— BEGIN Collected material —

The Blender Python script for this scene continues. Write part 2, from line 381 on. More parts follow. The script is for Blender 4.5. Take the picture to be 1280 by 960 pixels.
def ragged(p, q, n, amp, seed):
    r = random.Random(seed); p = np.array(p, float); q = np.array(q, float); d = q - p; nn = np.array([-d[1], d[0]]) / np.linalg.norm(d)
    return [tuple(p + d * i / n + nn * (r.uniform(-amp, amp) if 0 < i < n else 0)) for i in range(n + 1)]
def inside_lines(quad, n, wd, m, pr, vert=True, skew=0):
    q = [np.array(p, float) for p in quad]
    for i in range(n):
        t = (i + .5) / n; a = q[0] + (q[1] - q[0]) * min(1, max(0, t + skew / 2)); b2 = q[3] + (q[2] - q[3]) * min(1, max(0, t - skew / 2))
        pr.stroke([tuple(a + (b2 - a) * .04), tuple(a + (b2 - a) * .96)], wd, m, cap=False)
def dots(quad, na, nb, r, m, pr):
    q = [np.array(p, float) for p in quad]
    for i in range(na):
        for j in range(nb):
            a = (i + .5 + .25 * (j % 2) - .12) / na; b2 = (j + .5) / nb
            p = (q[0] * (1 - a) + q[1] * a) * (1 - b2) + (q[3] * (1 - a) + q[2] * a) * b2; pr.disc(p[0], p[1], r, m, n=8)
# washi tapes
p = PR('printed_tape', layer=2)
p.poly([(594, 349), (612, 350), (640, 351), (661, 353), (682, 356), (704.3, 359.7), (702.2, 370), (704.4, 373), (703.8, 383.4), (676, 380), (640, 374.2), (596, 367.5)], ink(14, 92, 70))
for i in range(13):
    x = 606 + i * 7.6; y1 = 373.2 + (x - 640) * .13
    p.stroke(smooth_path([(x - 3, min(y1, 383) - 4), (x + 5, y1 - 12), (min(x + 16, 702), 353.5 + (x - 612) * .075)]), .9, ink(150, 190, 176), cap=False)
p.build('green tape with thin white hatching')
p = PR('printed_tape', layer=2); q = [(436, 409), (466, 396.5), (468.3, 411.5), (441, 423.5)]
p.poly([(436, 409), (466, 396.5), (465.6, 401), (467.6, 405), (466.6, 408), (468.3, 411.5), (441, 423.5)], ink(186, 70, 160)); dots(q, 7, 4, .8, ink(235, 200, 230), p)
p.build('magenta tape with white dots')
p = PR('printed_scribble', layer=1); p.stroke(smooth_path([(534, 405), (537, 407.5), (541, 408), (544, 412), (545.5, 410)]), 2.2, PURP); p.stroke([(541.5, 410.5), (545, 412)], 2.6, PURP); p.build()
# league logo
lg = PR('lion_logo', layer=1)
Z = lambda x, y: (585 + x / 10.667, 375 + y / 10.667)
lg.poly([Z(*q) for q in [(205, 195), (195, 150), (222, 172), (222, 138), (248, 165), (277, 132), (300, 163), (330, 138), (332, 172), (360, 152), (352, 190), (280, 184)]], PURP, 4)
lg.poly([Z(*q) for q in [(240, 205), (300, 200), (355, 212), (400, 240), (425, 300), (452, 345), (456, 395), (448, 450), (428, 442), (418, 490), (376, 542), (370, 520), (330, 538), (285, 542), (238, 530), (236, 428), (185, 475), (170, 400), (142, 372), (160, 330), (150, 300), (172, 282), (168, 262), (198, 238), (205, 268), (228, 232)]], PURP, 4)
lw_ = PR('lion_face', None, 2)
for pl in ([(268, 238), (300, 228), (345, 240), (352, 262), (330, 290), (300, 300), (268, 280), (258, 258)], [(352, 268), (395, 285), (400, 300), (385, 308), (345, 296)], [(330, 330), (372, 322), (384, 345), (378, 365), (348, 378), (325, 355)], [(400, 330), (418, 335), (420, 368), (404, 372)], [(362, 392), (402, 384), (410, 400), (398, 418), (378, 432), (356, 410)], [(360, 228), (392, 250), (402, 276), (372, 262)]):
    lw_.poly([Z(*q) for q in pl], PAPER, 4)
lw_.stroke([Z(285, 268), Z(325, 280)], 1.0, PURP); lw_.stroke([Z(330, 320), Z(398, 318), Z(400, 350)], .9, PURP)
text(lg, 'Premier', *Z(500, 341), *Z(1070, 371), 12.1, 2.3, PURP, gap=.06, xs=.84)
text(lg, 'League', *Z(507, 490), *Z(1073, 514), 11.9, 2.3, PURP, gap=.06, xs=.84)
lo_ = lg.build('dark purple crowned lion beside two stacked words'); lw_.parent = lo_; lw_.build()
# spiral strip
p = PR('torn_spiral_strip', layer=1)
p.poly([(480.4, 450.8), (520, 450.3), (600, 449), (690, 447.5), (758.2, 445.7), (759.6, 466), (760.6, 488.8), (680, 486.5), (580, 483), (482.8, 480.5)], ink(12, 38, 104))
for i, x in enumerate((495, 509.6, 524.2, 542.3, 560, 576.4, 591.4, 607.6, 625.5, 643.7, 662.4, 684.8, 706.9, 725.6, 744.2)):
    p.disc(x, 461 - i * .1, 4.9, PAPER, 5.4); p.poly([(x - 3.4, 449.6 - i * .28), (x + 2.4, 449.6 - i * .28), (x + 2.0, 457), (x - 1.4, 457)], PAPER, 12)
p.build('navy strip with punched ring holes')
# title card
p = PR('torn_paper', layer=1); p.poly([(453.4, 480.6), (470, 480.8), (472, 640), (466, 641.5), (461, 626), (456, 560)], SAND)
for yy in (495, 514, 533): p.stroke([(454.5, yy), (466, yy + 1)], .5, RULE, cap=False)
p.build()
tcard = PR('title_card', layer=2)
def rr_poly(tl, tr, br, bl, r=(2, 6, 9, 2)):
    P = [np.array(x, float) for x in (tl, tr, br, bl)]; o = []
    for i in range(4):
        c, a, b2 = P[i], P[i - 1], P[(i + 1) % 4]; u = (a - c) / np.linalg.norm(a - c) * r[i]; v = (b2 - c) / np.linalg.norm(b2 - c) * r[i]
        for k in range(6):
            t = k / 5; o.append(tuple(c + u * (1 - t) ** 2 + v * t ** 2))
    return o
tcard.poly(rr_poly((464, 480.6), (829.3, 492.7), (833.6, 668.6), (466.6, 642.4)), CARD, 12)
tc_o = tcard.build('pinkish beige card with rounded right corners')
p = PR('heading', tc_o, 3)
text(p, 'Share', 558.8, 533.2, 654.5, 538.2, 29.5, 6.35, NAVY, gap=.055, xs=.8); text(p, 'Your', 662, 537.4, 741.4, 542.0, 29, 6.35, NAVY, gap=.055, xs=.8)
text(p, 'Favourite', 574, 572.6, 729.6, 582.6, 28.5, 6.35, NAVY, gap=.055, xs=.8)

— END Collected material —

• **Your instructions**
Copy every line exactly. Leave nothing out.

• **Complete output**
The Blender Python script for this scene continues. Write part 2, from line 381 on. More parts follow. The script is for Blender 4.5. Take the picture to be 1280 by 960 pixels.
def ragged(p, q, n, amp, seed):
    r = random.Random(seed); p = np.array(p, float); q = np.array(q, float); d = q - p; nn = np.array([-d[1], d[0]]) / np.linalg.norm(d)
    return [tuple(p + d * i / n + nn * (r.uniform(-amp, amp) if 0 < i < n else 0)) for i in range(n + 1)]
def inside_lines(quad, n, wd, m, pr, vert=True, skew=0):
    q = [np.array(p, float) for p in quad]
    for i in range(n):
        t = (i + .5) / n; a = q[0] + (q[1] - q[0]) * min(1, max(0, t + skew / 2)); b2 = q[3] + (q[2] - q[3]) * min(1, max(0, t - skew / 2))
        pr.stroke([tuple(a + (b2 - a) * .04), tuple(a + (b2 - a) * .96)], wd, m, cap=False)
def dots(quad, na, nb, r, m, pr):
    q = [np.array(p, float) for p in quad]
    for i in range(na):
        for j in range(nb):
            a = (i + .5 + .25 * (j % 2) - .12) / na; b2 = (j + .5) / nb
            p = (q[0] * (1 - a) + q[1] * a) * (1 - b2) + (q[3] * (1 - a) + q[2] * a) * b2; pr.disc(p[0], p[1], r, m, n=8)
# washi tapes
p = PR('printed_tape', layer=2)
p.poly([(594, 349), (612, 350), (640, 351), (661, 353), (682, 356), (704.3, 359.7), (702.2, 370), (704.4, 373), (703.8, 383.4), (676, 380), (640, 374.2), (596, 367.5)], ink(14, 92, 70))
for i in range(13):
    x = 606 + i * 7.6; y1 = 373.2 + (x - 640) * .13
    p.stroke(smooth_path([(x - 3, min(y1, 383) - 4), (x + 5, y1 - 12), (min(x + 16, 702), 353.5 + (x - 612) * .075)]), .9, ink(150, 190, 176), cap=False)
p.build('green tape with thin white hatching')
p = PR('printed_tape', layer=2); q = [(436, 409), (466, 396.5), (468.3, 411.5), (441, 423.5)]
p.poly([(436, 409), (466, 396.5), (465.6, 401), (467.6, 405), (466.6, 408), (468.3, 411.5), (441, 423.5)], ink(186, 70, 160)); dots(q, 7, 4, .8, ink(235, 200, 230), p)
p.build('magenta tape with white dots')
p = PR('printed_scribble', layer=1); p.stroke(smooth_path([(534, 405), (537, 407.5), (541, 408), (544, 412), (545.5, 410)]), 2.2, PURP); p.stroke([(541.5, 410.5), (545, 412)], 2.6, PURP); p.build()
# league logo
lg = PR('lion_logo', layer=1)
Z = lambda x, y: (585 + x / 10.667, 375 + y / 10.667)
lg.poly([Z(*q) for q in [(205, 195), (195, 150), (222, 172), (222, 138), (248, 165), (277, 132), (300, 163), (330, 138), (332, 172), (360, 152), (352, 190), (280, 184)]], PURP, 4)
lg.poly([Z(*q) for q in [(240, 205), (300, 200), (355, 212), (400, 240), (425, 300), (452, 345), (456, 395), (448, 450), (428, 442), (418, 490), (376, 542), (370, 520), (330, 538), (285, 542), (238, 530), (236, 428), (185, 475), (170, 400), (142, 372), (160, 330), (150, 300), (172, 282), (168, 262), (198, 238), (205, 268), (228, 232)]], PURP, 4)
lw_ = PR('lion_face', None, 2)
for pl in ([(268, 238), (300, 228), (345, 240), (352, 262), (330, 290), (300, 300), (268, 280), (258, 258)], [(352, 268), (395, 285), (400, 300), (385, 308), (345, 296)], [(330, 330), (372, 322), (384, 345), (378, 365), (348, 378), (325, 355)], [(400, 330), (418, 335), (420, 368), (404, 372)], [(362, 392), (402, 384), (410, 400), (398, 418), (378, 432), (356, 410)], [(360, 228), (392, 250), (402, 276), (372, 262)]):
    lw_.poly([Z(*q) for q in pl], PAPER, 4)
lw_.stroke([Z(285, 268), Z(325, 280)], 1.0, PURP); lw_.stroke([Z(330, 320), Z(398, 318), Z(400, 350)], .9, PURP)
text(lg, 'Premier', *Z(500, 341), *Z(1070, 371), 12.1, 2.3, PURP, gap=.06, xs=.84)
text(lg, 'League', *Z(507, 490), *Z(1073, 514), 11.9, 2.3, PURP, gap=.06, xs=.84)
lo_ = lg.build('dark purple crowned lion beside two stacked words'); lw_.parent = lo_; lw_.build()
# spiral strip
p = PR('torn_spiral_strip', layer=1)
p.poly([(480.4, 450.8), (520, 450.3), (600, 449), (690, 447.5), (758.2, 445.7), (759.6, 466), (760.6, 488.8), (680, 486.5), (580, 483), (482.8, 480.5)], ink(12, 38, 104))
for i, x in enumerate((495, 509.6, 524.2, 542.3, 560, 576.4, 591.4, 607.6, 625.5, 643.7, 662.4, 684.8, 706.9, 725.6, 744.2)):
    p.disc(x, 461 - i * .1, 4.9, PAPER, 5.4); p.poly([(x - 3.4, 449.6 - i * .28), (x + 2.4, 449.6 - i * .28), (x + 2.0, 457), (x - 1.4, 457)], PAPER, 12)
p.build('navy strip with punched ring holes')
# title card
p = PR('torn_paper', layer=1); p.poly([(453.4, 480.6), (470, 480.8), (472, 640), (466, 641.5), (461, 626), (456, 560)], SAND)
for yy in (495, 514, 533): p.stroke([(454.5, yy), (466, yy + 1)], .5, RULE, cap=False)
p.build()
tcard = PR('title_card', layer=2)
def rr_poly(tl, tr, br, bl, r=(2, 6, 9, 2)):
    P = [np.array(x, float) for x in (tl, tr, br, bl)]; o = []
    for i in range(4):
        c, a, b2 = P[i], P[i - 1], P[(i + 1) % 4]; u = (a - c) / np.linalg.norm(a - c) * r[i]; v = (b2 - c) / np.linalg.norm(b2 - c) * r[i]
        for k in range(6):
            t = k / 5; o.append(tuple(c + u * (1 - t) ** 2 + v * t ** 2))
    return o
tcard.poly(rr_poly((464, 480.6), (829.3, 492.7), (833.6, 668.6), (466.6, 642.4)), CARD, 12)
tc_o = tcard.build('pinkish beige card with rounded right corners')
p = PR('heading', tc_o, 3)
text(p, 'Share', 558.8, 533.2, 654.5, 538.2, 29.5, 6.35, NAVY, gap=.055, xs=.8); text(p, 'Your', 662, 537.4, 741.4, 542.0, 29, 6.35, NAVY, gap=.055, xs=.8)
text(p, 'Favourite', 574, 572.6, 729.6, 582.6, 28.5, 6.35, NAVY, gap=.055, xs=.8)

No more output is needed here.